Segundo Ângela, a resistência seguida de morte não está no código penal, “é uma invenção, um hábito, que não encontra guarida em nenhuma legislação”. O auto de resistência foi criado no auge da ditadura civil-militar brasileira no estado da Guanabara, em 1969, e serviu para legitimar o assassinato de militantes de esquerda. Hoje, o expediente segue a todo vapor, como no Rio de Janeiro, onde ocorre uma média de três execuções policiais por dia atribuídas ao auto de resistência.
Impunidade
A advogada do Programa de Justiça da Conectas Direitos Humanos, Marcela Fogaça Vieira, observa que tudo é feito de forma a ajudar os policiais assassinos ficarem impunes. “O maior problema está no boletim de ocorrência feito pelos próprios policiais como resistência seguida de morte ou auto de resistência, justamente pelo fato de que são invertidos os papéis; os policiais figuram como vítimas do crime de resistência, enquanto a pessoa que morreu figura como indiciado e não como vítima de homicídio. Ou seja, o homicídio praticamente desaparece e como o ‘indiciado’ está morto, o inquérito policial é frequentemente arquivado, explica.
Marcela chama atenção, ainda, para a recente implantação do governo paulista, o registro digital de ocorrência (RDO), substituindo o boletim de ocorrência (BO). Com isso, os policiais que já dominavam os BOs colocando suas próprias versões, passam a ter uma ajuda extra, “pois a palavra ‘morte’ foi abolida do título da ocorrência, uma vez que os casos deixaram de ser registrados como resistência seguida de morte e passaram a ser registrados apenas como ‘resistência’. É necessário ler todo o histórico da ocorrência para tomar conhecimento de que uma pessoa foi morta. Isso diminuiu ainda mais a transparência e dificulta em muito o acompanhamento dessas mortes”, denuncia Marcela.
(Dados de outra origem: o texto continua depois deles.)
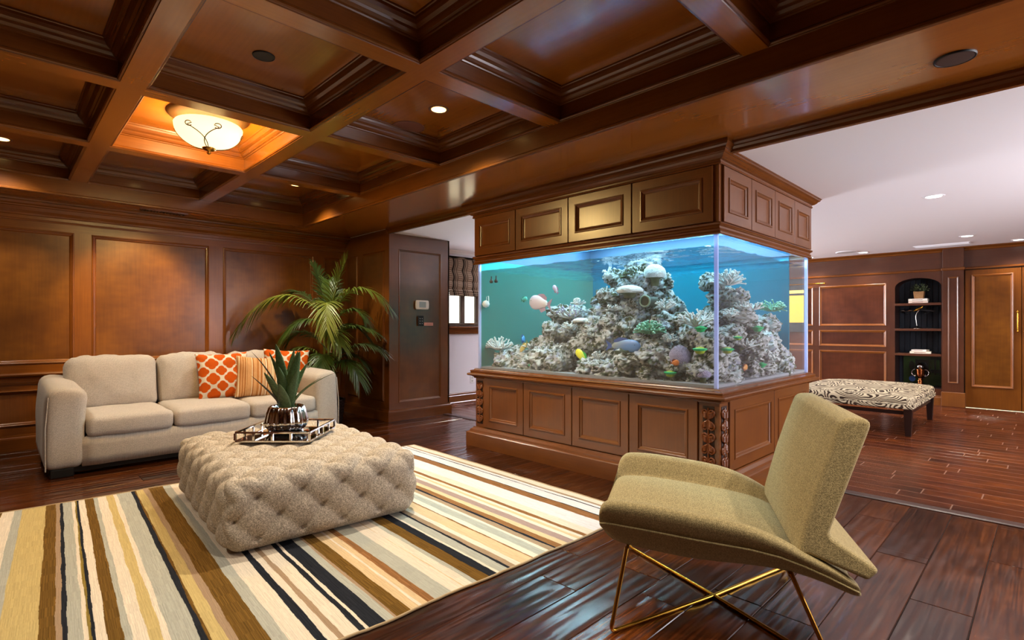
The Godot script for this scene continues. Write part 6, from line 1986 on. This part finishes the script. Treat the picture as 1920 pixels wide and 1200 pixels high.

Em São Paulo, em 2008, foram atribuídos a resistência seguida de morte 431 mortes. No Rio de Janeiro, só no primeiro semestre de 2008, foram 750 mortes. Na Bahia, em levantamento estatístico feito pelo jornal A Tarde, no primeiro trimestre deste ano, somente em Salvador, policiais das Rondas Especiais (Rondesp), estão envolvidos em 50,7% dos óbitos registrados como auto de resistência.
No entanto, Marcela alerta que nos estados que não são contabilizados esse tipo de ocorrência pode-se esconder ainda mais a violência policial. “Oficialmente, parece que só os estados de São Paulo, Rio de Janeiro e Minas Gerais divulgam e contabilizam os dados”, conclui.
A assessoria de imprensa do Ministério da Justiça diz que tais dados chegam prontos apenas para divulgação em índices gerais, e não sabe responder quais outras federações brasileiras se utilizam do auto de resistência ou resistência seguida de morte para contabilizar essas mortes.
População mais violenta?
Uma das argumentações do Estado, segundo Marcela, “é que o uso sistemático de força excessiva por agentes de segurança pública faz parte do modo de atuação do policiamento no Brasil como justificativa para combater os altos índices de criminalidade”. No entanto, segundo dossiê do OVP- SP organizado junto à outras organizações sociais, os números revelam que a atuação da polícia é desproporcional quando se compara a quantidade de civis e policiais mortos.
O Brasil está quase 50% acima do que se considera internacionalmente justificável, que seria menos de dez civis mortos para cada policial. Entretanto, só em São Paulo, a média na década é de 14,9 civis mortos para cada policial, o que acusa que a polícia age de forma desproporcional à ameaça representada, segundo o dossiê.
No Rio de Janeiro, são 43 civis para cada policial morto em ação, o que também aponta a figura do auto de resistência sendo utilizado para maquiar execuções sumárias nas comunidades pobres, o que, para Ângela, “é uma política de extermínio da pobreza, um braço armado para o controle social, que se combina com as políticas assistencialistas”.